The youngest inaugural poet, Amanda Gorman, recited her poem “The Hill We Climb” at President Joe Biden’s inauguration on Wednesday, describing “a nation that isn’t broken, but simply unfinished.”
Gorman, 22, told the New York Times that she had been struggling to finish the inauguration poem, but after pro-Trump supporters stormed the Capitol on Jan. 6, Gorman was able to finish the poem that night.
“We’ve seen a force that would shatter our nation rather than share it, would destroy our country if it meant delaying democracy. And this effort very nearly succeeded. But while democracy can be periodically delayed, it can never be permanently defeated,”
she read from her poem.
Gorman’s words echoed Biden’s own message to Americans, where he called for America to “end this uncivil war.”
Referencing the Bible, Gorman further called for civility and unity over violence. She said,
“Scripture tells us to envision that everyone shall sit under their own vine and fig tree and no one shall make them afraid. If we’re to live up to her own time, then victory won’t lie in the blade, but in all the bridges we’ve made.”
Gorman said she looked to orators such as Frederick Douglass, Winston Churchill, Abraham Lincoln and Martin Luther King, Jr. for inspiration.
“The new dawn blooms as we free it,” she said in her poem.
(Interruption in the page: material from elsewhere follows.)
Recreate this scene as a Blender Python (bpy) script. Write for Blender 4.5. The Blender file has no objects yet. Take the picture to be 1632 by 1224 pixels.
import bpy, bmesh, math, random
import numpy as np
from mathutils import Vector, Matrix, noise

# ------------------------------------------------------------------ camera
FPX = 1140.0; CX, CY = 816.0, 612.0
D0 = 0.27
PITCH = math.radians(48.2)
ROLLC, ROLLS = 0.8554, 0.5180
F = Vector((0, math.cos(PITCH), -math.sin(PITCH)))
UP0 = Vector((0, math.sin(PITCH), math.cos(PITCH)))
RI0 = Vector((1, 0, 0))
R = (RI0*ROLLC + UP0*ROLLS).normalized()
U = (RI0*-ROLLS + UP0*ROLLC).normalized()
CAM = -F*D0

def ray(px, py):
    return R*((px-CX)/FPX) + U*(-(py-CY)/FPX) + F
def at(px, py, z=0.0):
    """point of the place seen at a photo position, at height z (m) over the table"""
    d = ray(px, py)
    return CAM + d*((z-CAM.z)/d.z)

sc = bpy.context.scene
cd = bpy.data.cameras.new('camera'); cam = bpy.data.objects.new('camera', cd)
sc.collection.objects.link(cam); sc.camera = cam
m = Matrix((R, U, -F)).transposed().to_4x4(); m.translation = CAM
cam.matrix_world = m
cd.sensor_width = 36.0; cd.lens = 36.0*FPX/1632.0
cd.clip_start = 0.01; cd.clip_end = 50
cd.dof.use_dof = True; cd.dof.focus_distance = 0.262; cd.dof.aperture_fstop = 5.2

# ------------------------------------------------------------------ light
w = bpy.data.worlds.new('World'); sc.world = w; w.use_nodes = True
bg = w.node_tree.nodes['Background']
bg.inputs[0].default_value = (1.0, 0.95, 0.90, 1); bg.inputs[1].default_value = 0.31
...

“For there is always light, if only we are brave enough to see it – if only we are brave enough to be it.”
Gorman was raised in Los Angeles and studied sociology at Harvard. She was the first person to be named the National Youth Poet Laureate.
She described herself in the poem as a “skinny black girl descended from slaves and raised by a single mother.”
In September her poetry collection, also titled The Hill We Climb, will be released. A second book, illustrated by Loren Long, called Change Sings, is also slated to be released for children.
According to the New York Times, Biden’s wife, Jill Biden, had seen a reading Gorman gave at the Library of Congress. In late December, Biden’s inaugural committee asked her to read at Biden’s inauguration.
“We have to confront these realities if we’re going to move forward, so that’s also an important touchstone of the poem,” she said.
“There is space for grief and horror and hope and unity, and I also hope that there is a breath for joy in the poem, because I do think we have a lot to celebrate at this inauguration.”